Ketua Komisi VII Sugeng juga meminta Anggota DPR RI Dapil Bangka Belitung, yakni Rudianto Tjen, Bambang Patijaya, dan Zuristyo Firmadata untuk mengawal aspirasi ini hingga menghasilkan kebijakan yang dapat menguntungkan bagi semua pihak.
Mengenai royalti, Anggota VII DPR RI, Bambang Patijaya mengatakan PT Timah dapat mengalami kenaikan biaya produksi yang diakibatkan kenaikan royalti, maka dirinya mengusulkan adanya royalti berjenjang.
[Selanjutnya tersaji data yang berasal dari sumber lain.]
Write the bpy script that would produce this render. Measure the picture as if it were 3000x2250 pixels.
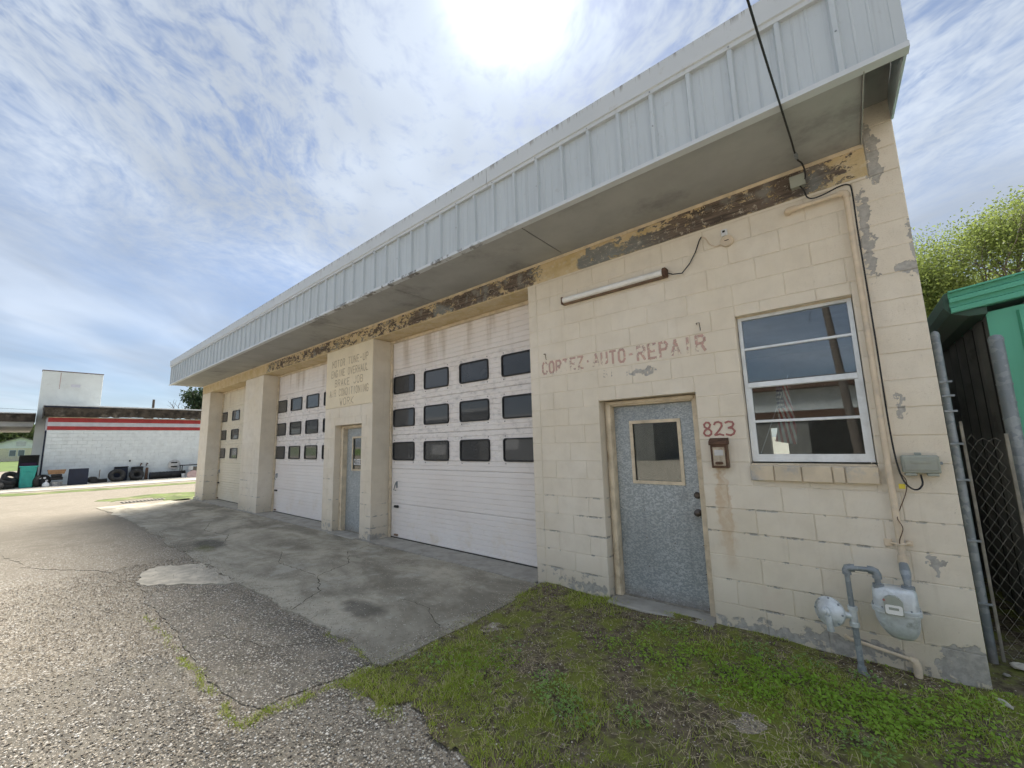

"Misal harga pokok produksi 18.000 dolar, tetapi apa bila harga di atas angka tersebut, maka jelas PT Timah sudah mendapatkan keuntungan, sehingga bisa saja dinaikkan 10 persen royaltinya, sehingga semua pihak senang," katanya.
Staf Khusus Gubernur Babel, Safari ANS mengatakan sebesar 3% dari royalti yang diterima sebesar 20%-nya diperuntukkan untuk Pusat, sehingga jika royalti yang diberikan naik menjadi 10%, tidak hanya berdampak pada pemerintah daerah, namun Pemerintah Pusat.
"Kerusakan lingkungan kami sudah paling parah di antara semua provinsi yang ada di Indonesia, karena PT Timah menambang sejak zaman Belanda sekarang sudah 300 tahun lebih gak pernah berhenti," ungkapnya.